Ilustración de Domingo Martínez |
Si se pregunta a cualquier persona qué es lo importante en
su vida, nos ofrecerá una retahíla heterogénea: el amor, la salud, la amistad,
sexo, el dinero, la verdad, la familia, la comida, la belleza, la libertad… Aparecen
varios ámbitos: material, biológico, económico, cultural y moral… En estas
enumeraciones y clasificaciones suelen cruzarse diferentes categorías. No
sabemos si hablamos de necesidades, apreciaciones, intereses, deseos, objetos
concretos, entes abstractos, o de todo a la vez. Nos preguntamos si los valores
son objetivos o subjetivos, individuales o colectivos, inmutables o cambiantes,
solo humanos o también pertenecientes a los demás seres vivos y las máquinas,
si los captamos con la razón o con la sensibilidad, y qué tipo de racionalidad
interviene a la hora de elegir y ordenar.
Para algunos filósofos, los valores son captados, no
inventados. Scheler decía que son objetivos y que los conocemos a través de una
aprehensión emocional-intuitiva directa. Hartmann fue más allá y completó este
objetivismo con su idea de un reino de los valores, una dimensión ontológica
independiente. Elegimos un valor porque ya es superior en sí mismo. No se
convierte en superior porque lo hayamos elegido… Los valores, por lo tanto,
existen por sí mismos y forman una estructura ordenada. En las cosas bellas,
por ejemplo, se encarna el valor de la belleza. Pero lo belleza no depende de
las cosas bellas ni de la persona que emite el juicio. Los valores no cambian
con el tiempo, pertenecen a otra dimensión, ideal. Lo único que varía es
nuestra forma de conocerlos y acceder a ellos. El conjunto en sí no se
transforma.
El subjetivismo y el relativismo dicen lo contrario. Los
valores solo son actos de un sujeto. Algo es bueno porque me agrada o satisface
una necesidad. Solo existen las valoraciones concretas de las personas. Y no
existe una esfera independiente de los valores. Por eso cambian con el tiempo y
las circunstancias. Como mucho, poseen una objetividad social, generada por los
actos de valorar en un momento histórico concreto.
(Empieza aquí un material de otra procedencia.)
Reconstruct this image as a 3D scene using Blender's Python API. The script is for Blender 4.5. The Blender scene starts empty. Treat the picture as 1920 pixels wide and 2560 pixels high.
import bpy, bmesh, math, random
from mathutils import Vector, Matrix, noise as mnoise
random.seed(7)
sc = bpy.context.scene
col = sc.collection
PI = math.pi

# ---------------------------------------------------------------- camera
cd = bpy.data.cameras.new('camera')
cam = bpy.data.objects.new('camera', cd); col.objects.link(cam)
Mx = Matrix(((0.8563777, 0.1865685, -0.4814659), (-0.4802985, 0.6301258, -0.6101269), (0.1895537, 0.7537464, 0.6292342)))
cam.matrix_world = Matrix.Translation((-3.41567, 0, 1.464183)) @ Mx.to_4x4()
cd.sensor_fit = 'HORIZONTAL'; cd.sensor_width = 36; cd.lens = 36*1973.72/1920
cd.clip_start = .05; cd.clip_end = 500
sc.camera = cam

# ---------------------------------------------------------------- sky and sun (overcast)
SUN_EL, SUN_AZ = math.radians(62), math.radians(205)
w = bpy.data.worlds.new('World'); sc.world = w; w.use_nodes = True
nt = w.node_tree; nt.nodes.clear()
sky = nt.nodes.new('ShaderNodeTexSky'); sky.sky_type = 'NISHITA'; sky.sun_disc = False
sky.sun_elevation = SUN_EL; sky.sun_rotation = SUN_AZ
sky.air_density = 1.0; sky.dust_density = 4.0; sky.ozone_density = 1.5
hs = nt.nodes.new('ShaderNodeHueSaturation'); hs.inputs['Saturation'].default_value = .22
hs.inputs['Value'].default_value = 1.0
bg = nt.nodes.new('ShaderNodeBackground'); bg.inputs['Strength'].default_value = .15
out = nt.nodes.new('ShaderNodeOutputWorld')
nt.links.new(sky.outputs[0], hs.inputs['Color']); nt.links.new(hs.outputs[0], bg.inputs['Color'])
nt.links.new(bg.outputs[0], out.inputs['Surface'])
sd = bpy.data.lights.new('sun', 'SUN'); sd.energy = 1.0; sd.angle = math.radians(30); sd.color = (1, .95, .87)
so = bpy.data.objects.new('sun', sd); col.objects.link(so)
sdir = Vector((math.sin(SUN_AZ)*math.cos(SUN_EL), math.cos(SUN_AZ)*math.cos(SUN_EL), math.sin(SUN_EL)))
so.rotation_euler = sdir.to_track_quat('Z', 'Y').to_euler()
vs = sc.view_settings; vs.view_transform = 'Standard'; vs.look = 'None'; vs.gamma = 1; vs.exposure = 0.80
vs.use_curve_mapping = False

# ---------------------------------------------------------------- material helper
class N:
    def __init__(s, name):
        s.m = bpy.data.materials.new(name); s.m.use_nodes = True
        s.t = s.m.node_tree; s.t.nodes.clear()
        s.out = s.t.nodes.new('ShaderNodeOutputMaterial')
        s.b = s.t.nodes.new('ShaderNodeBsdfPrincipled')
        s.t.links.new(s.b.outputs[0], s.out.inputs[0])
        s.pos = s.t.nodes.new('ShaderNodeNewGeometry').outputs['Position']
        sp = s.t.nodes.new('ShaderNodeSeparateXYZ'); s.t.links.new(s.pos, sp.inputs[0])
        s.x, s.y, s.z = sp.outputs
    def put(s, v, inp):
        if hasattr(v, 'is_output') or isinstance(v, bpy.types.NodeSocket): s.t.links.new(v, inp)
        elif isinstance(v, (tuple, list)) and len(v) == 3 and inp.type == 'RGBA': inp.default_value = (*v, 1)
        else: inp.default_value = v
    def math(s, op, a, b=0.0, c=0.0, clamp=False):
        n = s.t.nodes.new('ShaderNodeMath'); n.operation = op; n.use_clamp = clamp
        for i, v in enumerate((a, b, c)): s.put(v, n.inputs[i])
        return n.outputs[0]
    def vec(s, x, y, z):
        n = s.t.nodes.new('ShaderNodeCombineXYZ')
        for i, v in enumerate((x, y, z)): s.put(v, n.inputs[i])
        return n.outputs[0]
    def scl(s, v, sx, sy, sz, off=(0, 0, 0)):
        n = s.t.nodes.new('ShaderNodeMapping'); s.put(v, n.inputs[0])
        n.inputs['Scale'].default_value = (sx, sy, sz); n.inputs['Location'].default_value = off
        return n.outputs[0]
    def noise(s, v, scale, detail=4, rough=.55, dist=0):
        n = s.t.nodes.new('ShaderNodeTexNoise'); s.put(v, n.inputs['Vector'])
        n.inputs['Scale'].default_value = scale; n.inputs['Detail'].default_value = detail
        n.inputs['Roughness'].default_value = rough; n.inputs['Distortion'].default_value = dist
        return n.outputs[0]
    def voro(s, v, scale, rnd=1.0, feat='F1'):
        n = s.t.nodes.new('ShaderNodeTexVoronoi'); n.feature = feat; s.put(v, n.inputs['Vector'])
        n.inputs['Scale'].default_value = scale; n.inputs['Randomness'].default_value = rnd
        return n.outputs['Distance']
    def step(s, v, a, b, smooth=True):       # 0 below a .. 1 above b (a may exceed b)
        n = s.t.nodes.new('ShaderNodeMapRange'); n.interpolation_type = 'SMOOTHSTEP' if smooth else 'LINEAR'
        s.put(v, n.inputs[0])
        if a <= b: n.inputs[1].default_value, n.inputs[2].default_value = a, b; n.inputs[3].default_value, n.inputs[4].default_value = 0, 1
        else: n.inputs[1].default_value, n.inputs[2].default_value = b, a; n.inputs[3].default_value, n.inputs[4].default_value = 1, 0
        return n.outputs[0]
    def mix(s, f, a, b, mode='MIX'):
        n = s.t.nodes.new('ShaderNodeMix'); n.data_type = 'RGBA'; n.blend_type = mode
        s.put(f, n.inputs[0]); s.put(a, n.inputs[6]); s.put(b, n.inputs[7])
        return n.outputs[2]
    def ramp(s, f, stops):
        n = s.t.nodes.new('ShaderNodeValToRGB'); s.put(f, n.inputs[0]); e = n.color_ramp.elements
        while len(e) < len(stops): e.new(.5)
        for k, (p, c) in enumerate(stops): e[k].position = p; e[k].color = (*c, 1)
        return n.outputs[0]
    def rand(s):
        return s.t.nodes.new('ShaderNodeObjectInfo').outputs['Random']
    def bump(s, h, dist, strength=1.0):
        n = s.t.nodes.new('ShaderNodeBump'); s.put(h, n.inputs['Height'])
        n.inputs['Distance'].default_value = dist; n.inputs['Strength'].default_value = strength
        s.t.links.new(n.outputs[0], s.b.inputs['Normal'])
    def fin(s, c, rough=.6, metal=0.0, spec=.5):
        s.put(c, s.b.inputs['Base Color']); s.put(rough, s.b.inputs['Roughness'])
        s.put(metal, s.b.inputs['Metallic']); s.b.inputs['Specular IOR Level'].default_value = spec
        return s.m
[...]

Según esta perspectiva,
aunque poseen una base material, los valores son construcciones sociales, y
solo adquieren sentido dentro de un contexto histórico. No son eternos, así que
pueden variar o desaparecer. Incluso es posible crear otros nuevos. Desde un
enfoque biológico y evolutivo, son fruto de los mecanismos de selección natural
en la lucha por la supervivencia.
Las circunstancias, seamos objetivistas o subjetivistas,
universalistas o relativistas, nos obligan a revisar el orden de los valores.
Ya sea porque han cambiado o porque nuestro acceso a ellos se ha modificado, no
nos queda más remedio que reestructurarlos, consciente o inconscientemente. Normas
y valores son dos caras de una misma moneda: la conciencia moral. Detrás de toda
norma hay un valor. Acordamos normas para proteger valores. O al revés, los
valores generan normas. Lo que debemos hacer en cada momento viene delimitado
por lo que consideramos bueno. Y los dilemas aparecen cuando una elección
basada en un valor nos lleva a negar algo que consideramos igual de importante.
Libertad frente a seguridad, intervención estatal frente al
laissez faire, altruismo frente a egoísmo, transparencia frente a
confidencialidad… Las situaciones difíciles desembocan en un reordenamiento
axiológico. Además de necesitar un enfoque interdisciplinar, para semejante
tarea los ciudadanos debemos hacer frente a la opinión pública que circula por
los medios, ya que condiciona nuestra percepción del riesgo y nuestra forma de
reconocer y elegir lo importante. Son momentos idóneos para analizar el sistema
tecnocientífico, junto con el político, y crear nuevos valores, si es que hemos
aprendido algo. Sería muy conveniente aclarar qué política científica y
tecnológica deseamos para las próximas décadas y en qué sectores es necesario
invertir más esfuerzos. Para ello hay que saber qué bienes son prioritarios a
largo plazo y qué modelo de sociedad anhelamos.